"J'ai été mendiante, j'ai été humiliée à jamais. Mon parcours prouve que tout est possible", résume celle qui mène la liste indépendante "Notre avenir" avec la bénédiction de la sénatrice écologiste sortante de Seine-Saint-Denis, Aline Archimbaud.
Elle a 7 ans quand ses parents - père comptable, mère infirmière - fuient la Roumanie post-communiste ravagée par la crise. Avec leurs trois fillettes, les Ciuciu traversent à pied les champs minés de l'ex-Yougoslavie pour gagner Rome, "au péril de leur vie, comme les migrants d'aujourd'hui".
Après six mois de "vie inhumaine" dans un campement géant, la famille part pour la France. "Mon père voulait nous offrir un avenir dans le pays des droits de l'Homme", raconte l'étudiante à la longue chevelure brune.
Mais, en France, déboutés du droit d'asile et sommés de quitter le territoire, ils sont chassés de l'hôtel social et de l'école. "Le directeur en pleurait".
Un jour, alors qu'elle fait la manche à Bourg-en-Bresse, sa mère fait une rencontre qui va changer le cours de leur histoire: Jacqueline de la Fontaine, institutrice.
"Elle était sur la place du marché, avec une fillette dans les bras", se souvient l'enseignante. Elle prend la famille sous son aile et l'accompagne dans ses démarches avec une priorité : la scolarisation des enfants.
A 8 ans, Anina intègre un CP où elle apprend le français. "Douée" et "tenace" selon l'institutrice, elle finit par décrocher un bac S avec mention et choisit le droit, "pour lutter contre les injustices".
'Dure bataille'
Naturalisée en 2013 "grâce" à la publication d'un livre - "Je suis tzigane et je le reste" (City éditions)-, la jeune femme est aujourd'hui la seule de sa famille à être française.
"Nous avons eu la chance de faire la bonne rencontre au bon moment. Pourtant, ce n'est pas le rôle de la chance mais celui des institutions de permettre un tel parcours", s'énerve-t-elle.
Si elle est élue, la militante associative - au sein de La Voix des Rroms notamment - martèle qu'elle ne sera pas "la Rom de service". Mais accepte d'être un symbole : "Ce serait historique qu'une jeune femme française d'origine rom soit élue. Surtout au Sénat, majoritairement composé d'hommes et où la moyenne d'âge est de 64 ans!"
Ses chances restent néanmoins minces, dans un scrutin où les partis traditionnels pèsent lourd.

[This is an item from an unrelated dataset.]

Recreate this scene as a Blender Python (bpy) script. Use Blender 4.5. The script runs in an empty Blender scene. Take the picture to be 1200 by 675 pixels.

"Je la soutiens car elle représente des combats difficiles, pour la justice et l'écologie, et que sa trajectoire a beaucoup de sens du point de vue de la République. Mais la bataille va être dure, car elle est jeune et qu'il y a aussi beaucoup de préjugés sur les Roms", prédit la sénatrice Aline Archimbaud.
Parmi ces combats, Anina Ciuciu cite d'abord l'accès à l'éducation. Mais sa lutte consiste aussi, peut-être même surtout, "à ouvrir la voie". "Après moi il y en aura beaucoup d'autres", parie-t-elle.
"C'est un modèle pour les Roms en général, et les filles en particulier. Elle aide à casser cette barrière de l'estime de soi, très présent dans la communauté", estime Cristian Padure, un trentenaire venu assister mercredi à un meeting organisé à la mairie de l'Ile-Saint-Denis.
"Cette candidature est très tardive mais c'est le début de quelque chose. En Suède ou en Europe centrale, il y a déjà des députés roms", rappelle Pierre Chopinaud, directeur de la Voix des Rroms.
Pourquoi n'y a-t-il pas davantage d'Anina Ciuciu? "Anina a eu un parcours scolaire normal et a pu devenir avocate, répond le militant. C'est malheureusement une exception : en Seine-Saint-Denis, 80% des enfants roms sont déscolarisés".